In a Quebec village in 1918, a newly arrived priest (Marc Bendavid) tries to stave off the impending, deadly Spanish flu by having an artist (Juan Chioran) paint a triptych featuring an ascending Madonna, financed by the local doctor (Brian Dooley).

They hold a contest to choose which village virgin, all named Mary, will model for the Virgin. The result unleashes new tensions in a community where everyone already lives by their unusual fixations.

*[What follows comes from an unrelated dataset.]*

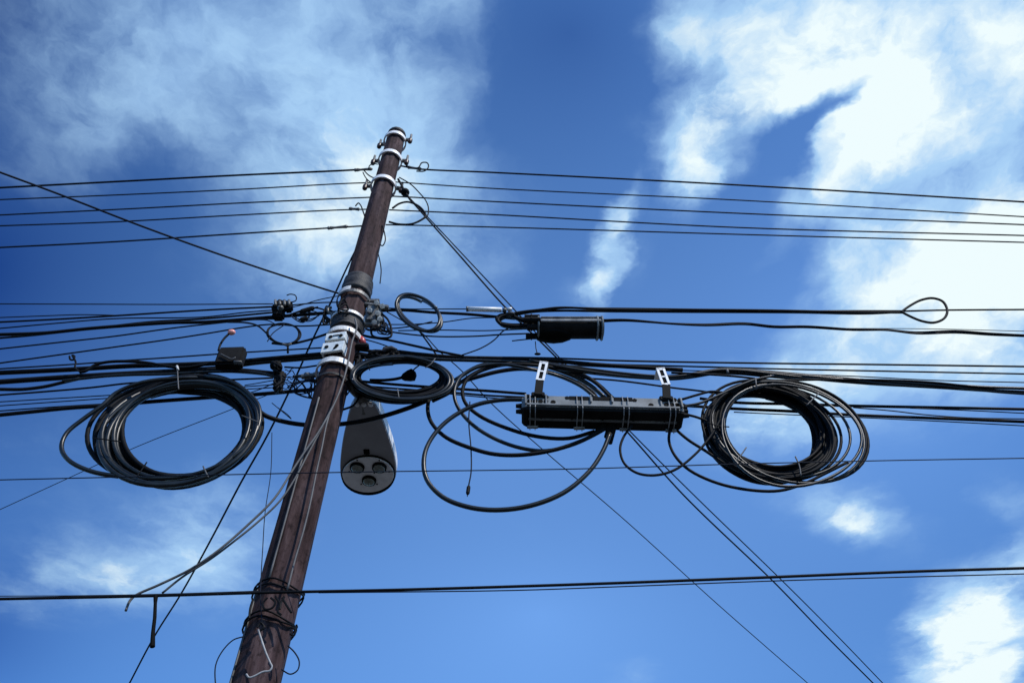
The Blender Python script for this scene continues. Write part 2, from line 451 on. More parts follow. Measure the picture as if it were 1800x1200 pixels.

Mary Louise (Nicola Correia-Damude) reads people’s characters from their bedsheets, Mary Frances (Miranda Edwards) lusts after British deserters, naive Mary Anne (Shannon Taylor) isn’t sure if the priest is angel or devil, Mary of the Secrets (Jenny Young) is the town’s sin eater for the dying, vomiting her tales into a field that’s turned barren.

Bouchard’s elevated language, translated by Linda Gaboriau, gives a heightened quality to characters’ emotions, further enhanced by director Eda Holmes. Rich performances add to the work’s intensity. Ordinary actions and thoughts appear brighter, more vivid in Bouchard’s version of magical realism.

The key journey here is that of the young, handsome priest, so dedicated to his mission that he doesn’t realize that blinkers keep him from his official work. Bendavid captures first the ecstasy and then the agony of the man, and he’s well supported by Young’s specially gifted Mary of the Secrets and Chioran’s seductive painter, seeking his own impossible El Dorado.

Sue Lepage’s atmospheric design fills the expanse of the Factory Mainspace, with echoes of imagery in the play – sheets, stars, trees, while Beth Kates’s lighting keeps much of the focus properly somber, as if we’ve stumbled into a church rather than a theatre. It’s one of the few times that I remember the golden proscenium arch, left over from Factory’s pre-theatre days, used as part of a set design.